Schenk’s star shone brightly, but not alone. Angela Gheorghiu portrayed a Mimi whose health but not her spirits slowly withered away, while Joseph Calleja played an emotionally-wrecked Rodolfo witnessing Mimi’s gradual but certain demise. Gheorghiu nurtured her sweet tonal quality with the care of a mother tucking her child into bed. If the Romanian soprano had any fault, she harbored a tendency to sing at her own pace, with nary a peek at conductor Dan Ettinger, particularly during her Scene I solo aria. Calleja began the evening with some hesitation, but warmed up on time to find boundless comfort and confidence in Che gelida manina. As he sang the line: “E come vivo? Vivo! / And how do I live? I live!” he acted as though he really meant it. His Rodolfo, like Gheorghiu’s Mimi, was entirely believable. When he cried Mimi’s name towards the opera’s finale, he oozed so much melancholic doom that, after the orchestra’s final note, the audience remained silent for a few seconds to regain composure before erupting in unreserved jubilation.
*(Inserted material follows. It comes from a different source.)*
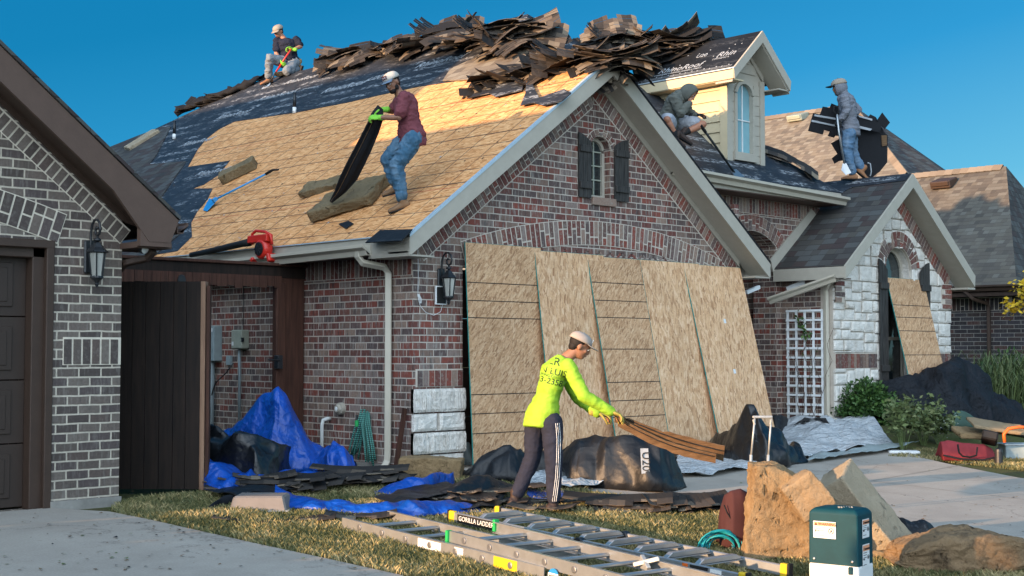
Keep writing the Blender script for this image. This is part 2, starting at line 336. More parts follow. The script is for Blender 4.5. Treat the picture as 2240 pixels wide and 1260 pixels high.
M['osb_lined'] = osb_mat('lined_strand_board', (.51, .30, .16), (.29, .155, .08), (.65, .43, .26), lines=None, ang=.7, sc=1.4)
M['teal_edge'] = plain('teal_edge_paint', (.02, .22, .20), .7)
M['under'] = under_mat('roof_underlayment', .85); M['under_plain'] = under_mat('black_synthetic_sheet', .10, (.009, .010, .012), .06)
M['under_back'] = plain('underlayment_back', (.014, .015, .018), .8, .15, bump=.3, bsc=14)
TAN = [(0, (0.187, 0.157, 0.118)), (.14, (0.212, 0.183, 0.141)), (.28, (0.139, 0.118, 0.096)), (.42, (0.168, 0.140, 0.109)), (.54, (0.229, 0.205, 0.164)), (.68, (0.155, 0.131, 0.105)), (.80, (0.196, 0.170, 0.132)), (.92, (0.122, 0.105, 0.086))]
GREYS = [(0, (0.055, 0.053, 0.052)), (.14, (0.068, 0.066, 0.063)), (.28, (0.080, 0.083, 0.081)), (.42, (0.055, 0.043, 0.042)), (.54, (0.073, 0.070, 0.063)), (.68, (0.048, 0.046, 0.044)), (.80, (0.060, 0.047, 0.044)), (.90, (0.084, 0.088, 0.086))]
M['sh_tan'] = shingle_mat('tan_shingles', TAN); M['sh_mid'] = shingle_mat('shaded_tan_shingles', [(p, tuple((x*.55+sum(c)/3*.12) for x in c)) for p, c in TAN]); M['sh_grey'] = shingle_mat('weathered_shingles', GREYS, .15); M['sh_dk'] = shingle_mat('dark_shingles', [(p, tuple(x*.8 for x in c)) for p, c in GREYS])  # second one: same tan shingles, dulled so shade sits in the colour
M['trim'] = plain('beige_trim_paint', (.39, .36, .30), .55, .35, var=.07, bump=.12, bsc=40); M['trim_cream'] = plain('cream_siding_paint', (.55, .46, .30), .55, .3, var=.05, bump=.1)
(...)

Levente Molnar was reckless with his rhythm and pitch at Marcello’s Scene I entrance, but otherwise recovered well. Dramatically, Molnar expertly balanced his duo role of Rodolfo’s comedic muse and emotional support with an effortless ease. Christian Rieger, as Schaunard, held sway with vigorous baritonal security, while Laura Tatulescu, as Musetta, flourished as an outwardly whimsical but inherently good-natured Parisian darling. Impossible as it may sound, Alfred Kuhn, approaching his fiftieth year as a professional singer, stole dramatic glory by exacting a deliriously funny Benoit.

Dan Ettinger’s conducting was uneven, with moments of brilliance followed by bouts of mediocrity. At times he let Puccini’s legato lines fly with sweeping boldness, but at others he barely bothered with the composer’s exquisitely crafted dynamics and tempi.